Tournevis at the blog Le Pouding à l’arsenic has posted an early review of the colonialism-themed anthology We See a Different Frontier. The anthology will be published this month in both print and electronic versions and includes my first professional sale, a short story called Rembering Turinam.

I’m honored to have been called out for particular attention in the review:

I could laud every single story in the collection, but let me turn the light on two in particular that have stayed with me and even found their way into my dreams.

[…]

A more powerful exploration of Politics of Memory is found in the incredibly well-written, nearly perfect “Remembering Turinam” by N.A. Ratnayake. Here the scholar Salai walks from his world’s (a future-Earth maybe) equivalent of a university the Heremitian Anushasan, formely [sic] specialized in the exploration of the abstract sciences. He goes to visit his grand-father, a former member of the same Anushasan, now living as a near hermit in his very final days. […] Ratnayake is brilliant in showing the subtleties of Salai’s colonized mind.

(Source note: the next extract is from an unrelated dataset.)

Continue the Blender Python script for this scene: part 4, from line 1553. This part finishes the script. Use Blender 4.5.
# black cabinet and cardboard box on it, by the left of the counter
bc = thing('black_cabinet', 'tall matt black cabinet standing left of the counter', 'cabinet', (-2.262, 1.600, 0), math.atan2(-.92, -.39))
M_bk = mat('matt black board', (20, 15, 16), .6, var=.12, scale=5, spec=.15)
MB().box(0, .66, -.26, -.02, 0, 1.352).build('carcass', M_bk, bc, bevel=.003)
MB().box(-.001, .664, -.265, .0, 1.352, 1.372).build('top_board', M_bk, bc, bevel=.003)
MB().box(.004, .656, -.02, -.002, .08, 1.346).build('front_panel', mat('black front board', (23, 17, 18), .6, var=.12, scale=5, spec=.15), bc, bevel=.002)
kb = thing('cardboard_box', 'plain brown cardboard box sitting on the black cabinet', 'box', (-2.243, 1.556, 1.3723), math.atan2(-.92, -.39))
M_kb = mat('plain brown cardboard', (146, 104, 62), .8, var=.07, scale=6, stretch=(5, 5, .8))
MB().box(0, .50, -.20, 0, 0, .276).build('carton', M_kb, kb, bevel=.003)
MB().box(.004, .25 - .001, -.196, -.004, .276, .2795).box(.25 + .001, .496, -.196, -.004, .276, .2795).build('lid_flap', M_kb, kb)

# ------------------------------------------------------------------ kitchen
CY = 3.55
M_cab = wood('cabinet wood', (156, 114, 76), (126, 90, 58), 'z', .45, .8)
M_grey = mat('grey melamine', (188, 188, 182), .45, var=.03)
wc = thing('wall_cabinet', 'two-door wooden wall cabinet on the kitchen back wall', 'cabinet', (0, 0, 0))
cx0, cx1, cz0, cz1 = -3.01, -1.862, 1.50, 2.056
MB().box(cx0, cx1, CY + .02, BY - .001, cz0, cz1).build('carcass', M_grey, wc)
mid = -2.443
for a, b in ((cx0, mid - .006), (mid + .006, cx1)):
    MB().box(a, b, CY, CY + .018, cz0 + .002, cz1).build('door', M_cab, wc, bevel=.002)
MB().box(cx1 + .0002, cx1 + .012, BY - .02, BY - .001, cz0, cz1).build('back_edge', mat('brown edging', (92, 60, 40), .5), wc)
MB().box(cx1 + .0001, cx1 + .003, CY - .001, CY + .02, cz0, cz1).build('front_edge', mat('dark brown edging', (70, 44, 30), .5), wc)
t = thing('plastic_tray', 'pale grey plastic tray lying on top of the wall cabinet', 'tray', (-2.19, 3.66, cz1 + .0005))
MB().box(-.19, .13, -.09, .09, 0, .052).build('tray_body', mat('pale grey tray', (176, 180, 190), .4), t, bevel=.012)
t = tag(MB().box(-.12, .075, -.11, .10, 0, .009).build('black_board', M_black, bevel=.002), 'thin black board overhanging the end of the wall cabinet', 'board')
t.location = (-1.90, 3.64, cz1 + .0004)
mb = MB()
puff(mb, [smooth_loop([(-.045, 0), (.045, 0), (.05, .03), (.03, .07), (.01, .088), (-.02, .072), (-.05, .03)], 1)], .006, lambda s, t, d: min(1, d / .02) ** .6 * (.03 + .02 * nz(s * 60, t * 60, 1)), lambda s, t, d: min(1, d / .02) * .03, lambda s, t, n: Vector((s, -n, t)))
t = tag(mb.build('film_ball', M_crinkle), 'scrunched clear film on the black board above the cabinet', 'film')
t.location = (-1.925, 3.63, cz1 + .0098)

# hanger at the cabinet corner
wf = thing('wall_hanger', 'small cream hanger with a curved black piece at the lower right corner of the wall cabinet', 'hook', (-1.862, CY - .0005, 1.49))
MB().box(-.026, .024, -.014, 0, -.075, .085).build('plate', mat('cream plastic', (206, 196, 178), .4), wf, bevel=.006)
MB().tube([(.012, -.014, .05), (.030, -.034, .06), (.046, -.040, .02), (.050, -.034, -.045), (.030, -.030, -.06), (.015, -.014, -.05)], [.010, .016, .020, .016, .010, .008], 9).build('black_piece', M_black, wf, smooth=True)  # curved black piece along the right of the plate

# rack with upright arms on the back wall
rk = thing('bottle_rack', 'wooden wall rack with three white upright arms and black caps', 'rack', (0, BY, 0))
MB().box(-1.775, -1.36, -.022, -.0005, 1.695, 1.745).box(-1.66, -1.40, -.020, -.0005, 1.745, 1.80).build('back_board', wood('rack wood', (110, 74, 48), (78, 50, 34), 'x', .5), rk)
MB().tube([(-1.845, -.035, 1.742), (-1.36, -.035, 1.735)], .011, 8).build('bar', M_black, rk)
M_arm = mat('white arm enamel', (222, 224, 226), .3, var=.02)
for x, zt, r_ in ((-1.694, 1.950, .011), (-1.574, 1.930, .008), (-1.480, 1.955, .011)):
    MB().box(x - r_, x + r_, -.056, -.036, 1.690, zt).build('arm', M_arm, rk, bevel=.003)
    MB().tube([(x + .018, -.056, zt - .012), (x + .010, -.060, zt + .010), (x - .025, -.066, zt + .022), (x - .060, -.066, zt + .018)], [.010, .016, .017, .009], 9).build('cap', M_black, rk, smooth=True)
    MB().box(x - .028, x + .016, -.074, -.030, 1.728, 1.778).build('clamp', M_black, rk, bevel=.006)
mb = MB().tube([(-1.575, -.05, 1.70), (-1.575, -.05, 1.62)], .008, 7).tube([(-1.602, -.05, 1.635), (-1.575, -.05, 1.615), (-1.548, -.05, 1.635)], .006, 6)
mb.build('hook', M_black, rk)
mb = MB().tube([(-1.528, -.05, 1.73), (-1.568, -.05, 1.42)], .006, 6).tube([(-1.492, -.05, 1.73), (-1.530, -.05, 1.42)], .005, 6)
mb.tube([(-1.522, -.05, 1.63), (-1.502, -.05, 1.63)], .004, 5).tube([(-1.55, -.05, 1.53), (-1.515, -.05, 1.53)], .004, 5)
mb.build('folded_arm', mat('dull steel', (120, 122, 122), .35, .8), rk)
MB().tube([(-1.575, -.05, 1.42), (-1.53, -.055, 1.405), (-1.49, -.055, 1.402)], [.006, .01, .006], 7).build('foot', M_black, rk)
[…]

More importantly, the author displays in all its tragedy the paradoxes of cultural survival in the face of conquest: how only those who choose assimilation can live long enough to ultimately reclaim the culture that has been willfully lost.

Wow! I am so happy to hear that others have enjoyed my stories, and that they have found deep personal meaning within them. Nothing like the warm fuzzies as motivation to keep writing!